The December 2006 amendments were intended to provide courts and practitioners with much-needed guidance in the realm of e-discovery. Yet, in a survey of the opinions applying them, few litigation trends are readily apparent. Thus, the extent to which the amendments have provided illumination remains unclear. What is apparent, however, is that e-discovery will increasingly affect both courts and litigants. As the new legal frontier, it remains ripe for exploration.

Lloyd B. Chinn is a partner in Proskauer Rose's labor and employment department. Abigail Perdue, a law clerk at the firm, contributed to this article.

::::FOOTNOTES::::

FN1 Fed. R. Civ. P. 37 advisory committee note (2006 amendments).

FN2 2007 U.S. Dist. LEXIS 46364 (C.D. Cal. May 29, 2007).

FN3 2007 U.S. Dist. LEXIS 39605 (D. D.C. June 1, 2007).

FN4 Doe v. Norwalk Community College, 2007 U.S. Dist. LEXIS 51084 (D. Conn. July 16, 2007).

FN5 See supra note 4.

FN6 2007 U.S. Dist. LEXIS 15277 (D. Colo. March 2, 2007), judgment entered by, motion denied by, 2007 U.S. Dist. LEXIS 64756 (D. Colo. Aug. 30, 2007).

FN7 2007 U.S. Dist. LEXIS 31731 (D. Kan. April 27, 2007).

FN8 Rule 26(b) advisory committee note (2006 amendments).

FN9 See supra note 3.

FN10 2007 U.S. Dist. LEXIS 37636 (N.D. Ind. May 22, 2007).

FN11 2007 U.S. Dist. LEXIS 23926 (SDNY March 30, 2007).

FN12 See supra note 11.

FN13 2007 U.S. Dist. LEXIS 64480 (W.D. Wis. Aug. 29, 2007).

FN14 2007 WL 2480322 (E.D. La. Aug. 29, 2007).

FN15 2007 U.S. Dist. LEXIS 45232 (N.D. Cal. June 14, 2007).

FN16 2007 U.S. Dist. LEXIS 43005 (S.D. Ohio June 12, 2007), later proceeding at 2007 U.S. Dist. LEXIS 65478 (S.D. Ohio June 12, 2007).

FN17 2007 U.S. Dist. LEXIS 2650 (EDNY Jan. 12, 2007).

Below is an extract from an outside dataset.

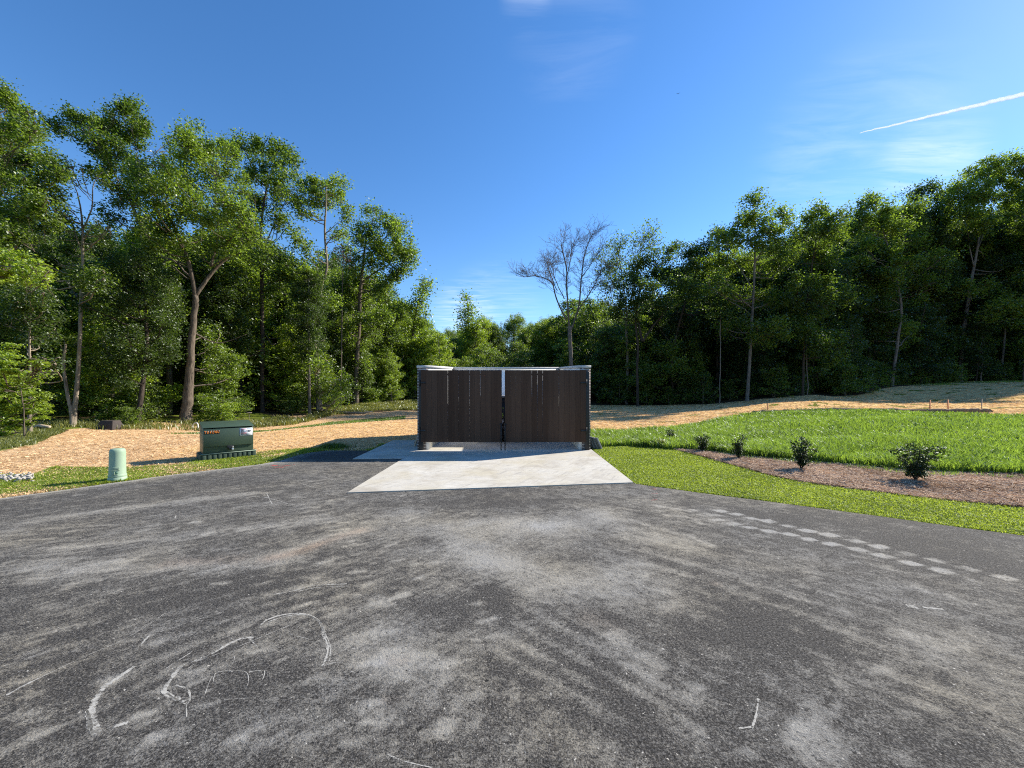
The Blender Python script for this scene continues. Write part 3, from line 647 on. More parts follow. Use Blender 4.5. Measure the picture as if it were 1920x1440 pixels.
wallbox('inner_face', XL + BR + .001, XL + TH, YF + 0.02, YB - TH, WHITE); wallbox('inner_face', XR - TH, XR - BR - .001, YF + 0.02, YB - TH, WHITE); wallbox('inner_face', XL + TH, XR - TH, YB - TH, YB - BR - .001, WHITE)
CW = 0.34
wallbox('wall_cap', XL - .015, XL + CW, YF - .02, YB + .02, CAPM, top=0.001, hgt=0.075); wallbox('wall_cap', XR - CW, XR + .015, YF - .02, YB + .02, CAPM, top=0.001, hgt=0.075); wallbox('wall_cap', XL + CW + .002, XR - CW - .002, YB - CW, YB + .02, CAPM, top=0.001, hgt=0.075)
# little brick brackets under the cap beside the gates
for x0, x1 in ((XL + BR - .08, XL + TH - .02), (XR - TH + .02, XR - BR + .08)):
    mb = MB(); mb.box(x0 - ex, x1 - ex, -0.05, -0.002, 2.16, 2.252); mb.build('brick_corbel', BRICK, enc)
GZ0, GZ1, GYF = 0.24, 2.195, 10.43
PX, GAPC = 0.1467, 0.0
def gate(x0, x1, hinge):
    mb = MB(); n = 15; p = (x1 - x0) / n
    gaps = rng.uniform(0.0002, 0.0005, n + 1); wide = rng.choice(n - 7, 4, replace=False) + 5
    for k in wide: gaps[k] = rng.uniform(0.003, 0.005)
    for k in range(n):
        a = x0 + k * p + gaps[k] / 2; b = x0 + (k + 1) * p - gaps[k + 1] / 2; dz = rng.uniform(-.001, .001)
        mb.box(a - ex, b - ex, GYF - ey + rng.uniform(-.002, .002), GYF - ey + 0.022, GZ0 + dz, GZ1 + dz)
    gt = mb.build('gate', BOARD, enc, bevel=0.003)
    fr = MB(); yb0, yb1 = GYF - ey + 0.026, GYF - ey + 0.066
    for z in (GZ0 + .08, 1.16, GZ1 - .14): fr.box(x0 + .06 - ex, x1 - .06 - ex, yb0, yb1, z, z + 0.05)
    for x in (x0 + .01, x1 - .06): fr.box(x - ex, x + .05 - ex, yb0, yb1, GZ0 + .02, GZ1 - .02)
    ro = MB(); xr = x1 - 0.018 if hinge < 0 else x0 + 0.006
    ro.tube([(xr - ex, GYF - ey - 0.014, 0.02), (xr - ex, GYF - ey - 0.014, 0.75)], 0.015, 8)
    ro.tube([(xr - ex, GYF - ey - 0.014, 0.72), (xr - ex + 0.05 * hinge, GYF - ey - 0.03, 0.72)], 0.008, 8)
    ro.build('drop_bolt', BLACK, gt)
    sc = fr
    for k in range(n):
        for z in (GZ0 + .10, 1.185, GZ1 - .115):
            for q in (.3, .7): sc.tube([(x0 + (k + q) * p - ex, GYF - ey - 0.006, z), (x0 + (k + q) * p - ex, GYF - ey + .004, z)], 0.005, 6)
    fr.build('gate_frame', BLACK, gt)
    xh = x0 - 0.03 if hinge < 0 else x1 + 0.012
    for z in (0.55, 1.85):
        hg = MB()
        hg.tube([(xh - ex, GYF - ey - 0.004, z - .09), (xh - ex, GYF - ey - 0.004, z + .09)], 0.016, 8)
        hg.box(min(xh, xh - hinge * .16) - ex, max(xh, xh - hinge * .16) - ex, GYF - ey - .012, GYF - ey - .004, z - .025, z + .025)
        hg.build('hinge', BLACK, gt)
gate(-2.476, -0.278, -1); gate(-0.195, 2.01, 1)
for x0, x1 in ((-2.545, -2.42), (1.985, 2.105)):
    mb = MB(); mb.box(x0 - ex, x1 - ex, GYF - ey + .03, GYF - ey + .115, 0.016, 2.15); mb.build('gate_post', BLACK, enc, bevel=0.004)

# bin behind the gates
dx0, dx1, dy0, dy1 = -1.20, 0.75, 12.1, 13.6
dm_ = empty('dumpster', ((dx0 + dx1) / 2, dy0, 0.016)); tag(dm_, 'black steel dumpster with a grey lid seen through the gap between the gates', 'dumpster')
hx = (dx1 - dx0) / 2
mb = MB(); mb.box(-hx, hx, 0, dy1 - dy0, 0.10, 1.40); mb.build('bin_body', DUMP, dm_, bevel=0.04)
mb = MB()
for k in range(7): mb.box(-hx + .12 + k * .27, -hx + .17 + k * .27, -0.025, -0.002, .15, 1.25)
mb.build('side_rib', DUMP, dm_)
mb = MB(); mb.box(-hx - .03, hx + .03, -.03, dy1 - dy0 + .03, 1.402, 1.47); mb.build('lid', LIDG, dm_, bevel=0.02)
for x in (-hx + .12, hx - .12):
    for y in (.2, dy1 - dy0 - .2): mb = MB(); mb.tube([(x - .03, y, .06), (x + .03, y, .06)], 0.058, 14); mb.build('caster', BLACK, dm_)
def text(name, s_, size, loc, rot, m_, parent, sx=1.0, ex_=0.001):
    cu = bpy.data.curves.new(name, 'FONT'); cu.body = s_; cu.size = size; cu.align_x = 'CENTER'; cu.align_y = 'CENTER'; cu.extrude = ex_; cu.offset = size * 0.015
    cu.materials.append(m_); tmp = bpy.data.objects.new(name, cu); COL.objects.link(tmp); bpy.context.view_layer.update()
    me = bpy.data.meshes.new_from_object(tmp.evaluated_get(bpy.context.evaluated_depsgraph_get())); bpy.data.objects.remove(tmp); bpy.data.curves.remove(cu)
    if not me.materials: me.materials.append(m_)
    o = bpy.data.objects.new(name, me); COL.objects.link(o); o.parent = parent; o.location = loc; o.rotation_euler = rot; o.scale = (sx, 1, 1); return o
gxm = (-16.5 / 720) * 12.05 - (dx0 + dx1) / 2
mb = MB(); mb.box(gxm - .12, gxm + .12, -.006, -.0035, .28, 1.25)
mb.build('sign_plate', DUMP, dm_)
for s_, z, sz, m_ in (('II', 1.09, .10, LIMET), ('N', .86, .20, LIMET), ('IRI', .67, .16, STICKW), ('E', .49, .10, GREYT)):
    text('lettering', s_, sz, (gxm, -.009, z - .016), (R(90), 0, 0), m_, dm_, 0.42 if s_ != 'E' else .9)

# ------------------------------------------------------------------ pad transformer
tr = empty('pad_transformer', (-7.2, 8.95, -0.02), R(45)); tag(tr, 'dark green pad mounted utility transformer with orange lettering and a white warning sticker', 'transformer')
W_, D_, = 0.99, 0.62
mb = MB(); mb.box(0.0, W_, 0.0, D_, 0.17, 0.70); mb.add([(0, -.012, .70), (W_, -.012, .70), (W_, D_, .70), (0, D_, .70), (0, -.012, .755), (W_, -.012, .755), (W_, D_, .87), (0, D_, .87)], [(0, 1, 5, 4), (1, 2, 6, 5), (2, 3, 7, 6), (3, 0, 4, 7), (4, 5, 6, 7)])
mb.build('cabinet', TGREEN, tr, bevel=0.012)
mb = MB(); mb.box(0.006, W_ - .006, -0.035, -.002, 0.325, 0.745); mb.build('hood', TGREEN, tr, bevel=0.008)
mb = MB(); mb.box(-.012, W_ + .012, -.045, D_ + .02, .772, .785, lambda V: V + np.c_[V[:, 0] * 0, V[:, 0] * 0, (V[:, 1] + .045) / (D_ + .065) * .105]); mb.build('lid', TGREEN, tr, bevel=0.004)
mb = MB(); mb.box(.45, .58, -.05, -.003, .27, .33); mb.box(.485, .545, -.066, -.05, .215, .285); mb.build('lock_bracket', BLACK, tr, bevel=.004)
mb = MB(); mb.box(.535, .575, -.085, -.067, .215, .265)
mb.tube([(.54 + .015 * 1, -.076, .262), (.54, -.076, .292), (.555, -.076, .306), (.57, -.076, .292), (.57, -.076, .262)], .005, 6); mb.build('padlock', STEEL, tr, bevel=.003)
mb = MB(); mb.box(-.03, W_ + .05, -.03, D_ + .03, -.02, .165)
nr = 11
for k in range(nr):
    x = -.03 + (W_ + .08) * (k + .5) / nr
    mb.box(x - .032, x + .032, -.062, -.031, -.02, .155)
    y = -.03 + (D_ + .06) * (k + .5) / nr
    mb.box(-.06, -.031, y - .018, y + .018, -.02, .155)
mb.build('ground_skirt', SKIRT, tr, bevel=0.006)
mb = MB(); mb.box(-.045, W_ + .06, -.07, -.033, .1565, .172); mb.build('skirt_rim', simple('rim_green', (0.20, 0.26, 0.20), .6), tr)
for k, ch in enumerate('T04LWU'):
    pl = MB(); x = .035 + k * .049; pl.box(x - .023, x + .023, -.0385, -.0355, .632, .712); pb = pl.build('letter_tile', BLACK, tr)
    text('lettering', ch, .086, (x, -.0395, .672), (R(90), 0, 0), ORANGE, pb, .60)
mb = MB(); mb.box(.70, .965, -.0385, -.0355, .545, .728); stk = mb.build('warning_sticker', STICKW, tr)
mb = MB(); mb.box(.72, .83, -.0402, -.0388, .700, .715); mb.build('red_band', RED, stk)
mb = MB(); mb.box(.72, .84, -.0402, -.0388, .600, .612); mb.build('red_band', RED, stk)
mb = MB(); mb.box(.85, .955, -.0402, -.0388, .700, .715); mb.build('blue_band', BLUE, stk)
mb = MB()
for k in range(7):
    z = .689 - k * .011
    mb.box(.72, .72 + rng.uniform(.06, .085), -.0402, -.0388, z - .003, z + .003)
    if k not in (0, 6): mb.box(.86, .86 + rng.uniform(.05, .085), -.0402, -.0388, z - .003, z + .003)
for k in range(3): mb.box(.72, .80 + rng.uniform(0, .03), -.0402, -.0388, .587 - k * .011, .592 - k * .011)
mb.tube([(.835, -.0405, .657), (.835, -.0388, .657)], .014, 12); mb.tube([(.835, -.0405, .575), (.835, -.0388, .575)], .007, 8); mb.build('print', BLACK, stk)

# ------------------------------------------------------------------ telecom pedestal
pd = empty('utility_pedestal', (-7.14, 6.95, -0.02), R(45)); pd.scale = (.72, .72, 1.0); tag(pd, 'pale mint green domed utility pedestal at the edge of the asphalt', 'pedestal')
mb = MB(); mb.lathe([(.0, .60), (.105, .598), (.132, .588), (.147, .565), (.152, .53), (.160, .14), (.165, .13)], 40); mb.build('dome', PGREEN, pd, smooth=True)
mb = MB(); mb.lathe([(.166, .13), (.172, .125), (.172, .10), (.168, .095), (.168, .085), (.176, .08), (.178, .02), (.18, -.02)], 40); mb.build('base_ring', PGREEN, pd, smooth=True)
fa = R(-40 - 45 + 0)      # the latch faces the camera
lt = empty('latch', (0, 0, 0), R(-132)); lt.parent = pd
mb = MB(); mb.box(.150, .168, -.06, .06, .235, .275); mb.box(.150, .170, -.075, .075, .215, .224); mb.box(.152, .166, -.055, .02, .145, .205); mb.box(.152, .172, -.085, .05, .135, .143); mb.box(.152, .176, -.03, -.018, .145, .195)
lo = mb.build('latch', PGREEN, pd, bevel=.003); lo.rotation_euler = (0, 0, R(-100)); bpy.data.objects.remove(lt)
mb = MB(); mb.box(.1605, .1672, -.02, .04, .150, .198); lo2 = mb.build('latch_recess_shade', simple('recess_shade_green', (.10, .20, .14)), pd); lo2.rotation_euler = (0, 0, R(-100))  # raised plate; the recess's shade is put into its darker green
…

FN18 2006 U.S. Dist. LEXIS 92958, *5 (SDNY Dec. 22, 2006).

FN19 See supra note 16.

FN20 Rule 26(b) advisory committee note (2006 amendments). See Hopson v. The Mayor and City Council of Baltimore, et al., 232 F.R.D. 228 (D. Md. 2005) (for a general discussion of the differing approaches to inadvertent waiver, "claw back" agreements and then-proposed Rule 26(b)(5)(B)).